Because that’s what the recap ultimately becomes: a certificate of athletic value. And the internet eats it up.
It Hurts People
But here’s the dark part: not everyone gets uplifted by it. Some people see others’ recaps, open theirs, and feel inferior. Slow. Inadequate. Behind. Like they didn’t run enough, weren’t consistent enough, didn’t work hard enough, or simply lacked talent. In short, comparison turns celebration into shame.
Strava didn’t invent comparison culture in running, but they certainly poured gasoline on it.
Meaningless Figures
I’m not against celebrating achievements. I celebrate mine, too. But a list of stats without story isn’t inspiring — it’s just posturing. It’s the athletic equivalent of “look how much I bench” without mentioning the years of insecurity and setbacks behind it. It’s a cold-blooded aesthetic of effort that reveals almost nothing human.
And the biggest flaw?
The most important metrics aren’t included.
Where is:
“Hours spent finding your way back to yourself”?
“Moments of joy you didn’t expect”?
“Days running saved you from collapsing emotionally”?
“Forgotten parts of you that returned on a long run”?
“Kilometers you ran simply because you needed them”?
Nobody posts those.

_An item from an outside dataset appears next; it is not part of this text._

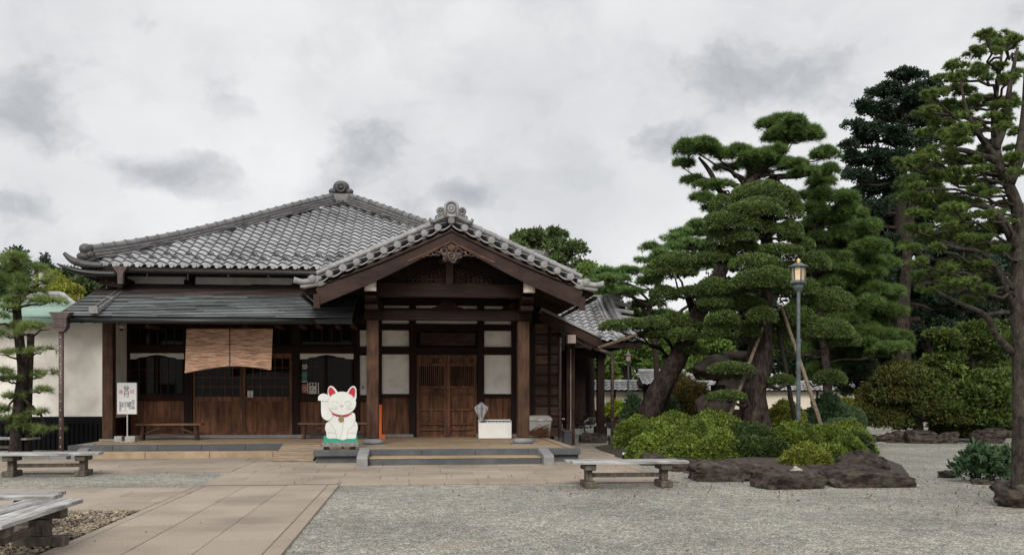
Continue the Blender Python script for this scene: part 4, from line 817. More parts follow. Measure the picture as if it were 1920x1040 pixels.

Because Strava doesn’t measure them. It can’t. Only you can.
A More Honest Ending
If Strava wanted to make something meaningful, they would create a feature that asks you questions instead of displaying your numbers. Something that forces you to reflect instead of compare. Something that shows who you became, not just how far you went.
But they won’t. Because reflection doesn’t trigger envy. And envy is what drives reach.
So here’s my small counter-offer:
By all means, please celebrate your year. But tell the whole story. The fear and the doubt. The growth and the regressions. The moments you broke and the ones that rebuilt you. The quiet discoveries, the loneliness, the joy, the grit. That’s the story that actually counts.
I’ll be very happy to read it. Promise.
Everything Not Running
All right, let’s continue with the real talk: Spotify Wrapped is the only December tradition more embarrassing than Strava’s recap.
Every year, millions of people race to post their slides like they’re presenting a thesis on how interesting they are.
“Look how obscure my top artist is.”
“Check out my chaotic genre mix.”
“Wow, I listen like a 17-year-old.”
Wrapped has become a digital identity costume you put on once a year. You don’t reveal yourself. You showcase a character.
And Spotify knows exactly what it’s doing. Wrapped is engineered to hit the same psychological buttons as Strava: comparison, identity signaling, dopamine-laced self-presentation.
But my question is:
Did you even listen? I mean really listen?
Wrapped tells you how many hours a song or a podcast played, but not whether you actually listened.
Did the music touch you?
Did it hold you?
Did it rearrange something inside you?
Did you lose yourself in it?
Did the artist speak to your deepest self?
Spotify doesn’t know. And honestly, if you listened to your top artist for 1000 or whatever hours, I doubt you were having spiritual revelations for all 1000 of them.
Wrapped, like Strava’s recap, is data without depth. It shows habits, not meaning. Noise, not narrative. Hours, not impact.
This feature is not here to reflect your inner world. It’s here to package it for others. After all, you’re allowed to keep the meaningful parts hidden. You don’t owe the internet a performance of your taste or your athletic worth.
Some things are better lived quietly.
Some things are better held close.
Some things shouldn’t be turned into slideshows.
On Repeat
Most Precious Blood’s second album “Our Lady of Annihilation” doesn’t ask for your attention. It takes it by force.
Its opening song, The Great Red Shift, is hardcore stripped of romance and decoration. Cold, confrontational, almost uncomfortable in its honesty. No hooks to hold onto, no moments designed to make you feel clever for liking it. Just pressure. Conviction. Collapse.
What makes it endure is not nostalgia, but relevance. Submit to it, or don’t. It won’t soften for you.






Strava also just recently started emails to pros with weekly engagement numbers as well as an overview that said they could revoke Pro status anytime if an athlete did not engage enough. I have always used Strava for myself and for supporting my friends, but it's drive to become like every other social platform is repellent to me.
Love it. Don’t look at or care about either wrap thing. Only wraps I care about are filled with veggies and tofu. Most of my music listening has come from your whats on repeat or other humans suggestions.